A Paris, l'élargissement de la base de l'opposition est jugé crucial pour convaincre la Russie et l'Iran d'exercer une plus grande influence sur le président syrien.

Avec une opposition élargie et davantage représentative, "il sera plus compliqué pour le régime syrien de dire que la coalition n'a pas de légitimité et ça permettra d'offrir une alternative crédible pour la Russie notamment et l'Iran afin qu'ils puissent exercer une vraie pression sur Assad pour accepter de négocier à proprement parler".

Fortement espéré, l'infléchissement de la position de Moscou et de Téhéran vis-à-vis de Damas ne va toutefois pas être une partie facile, reconnaît-on à Paris, où l'on ne s'attend pas à une "conversion des acteurs" mais parie plutôt sur un changement de ligne face à la menace grandissante de l'Etat islamique.

La prudence est de mise. Certes François Hollande est sans doute "le seul dirigeant à prendre encore le temps de parler Syrie avec Poutine", certes Moscou partage le même constat "d'affaiblissement structurel" de Bachar al Assad, mais pour l'heure "la disponibilité de Poutine n'est pas vérifiée".

La manche est également loin d'être gagnée avec l'Iran, autre allié indéfectible de Damas, qui fournit soutien financier et aide militaire aux forces gouvernementales syriennes.

Sur le terrain, les lignes de front changent peu.
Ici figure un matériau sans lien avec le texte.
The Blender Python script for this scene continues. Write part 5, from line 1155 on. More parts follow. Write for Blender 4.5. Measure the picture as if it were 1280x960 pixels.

Les deux camps sont capables d'occuper des territoires mais ne sont pas en mesure de rétablir le contrôle sur l'ensemble du territoire, dans le cas de Bachar al Assad, ou de renverser le régime.

La ligne de Paris, qui a récemment dû réaffirmer son refus de dialoguer avec Bachar al Assad après la visite d'élus français, n'évolue pas non plus.

"La question n'est même pas de savoir si on doit fréquenter quelqu'un d'infréquentable, la question est d'avoir un interlocuteur opérationnel. Assad n'est pas opérationnel face à Daech", dit-on à l'Elysée.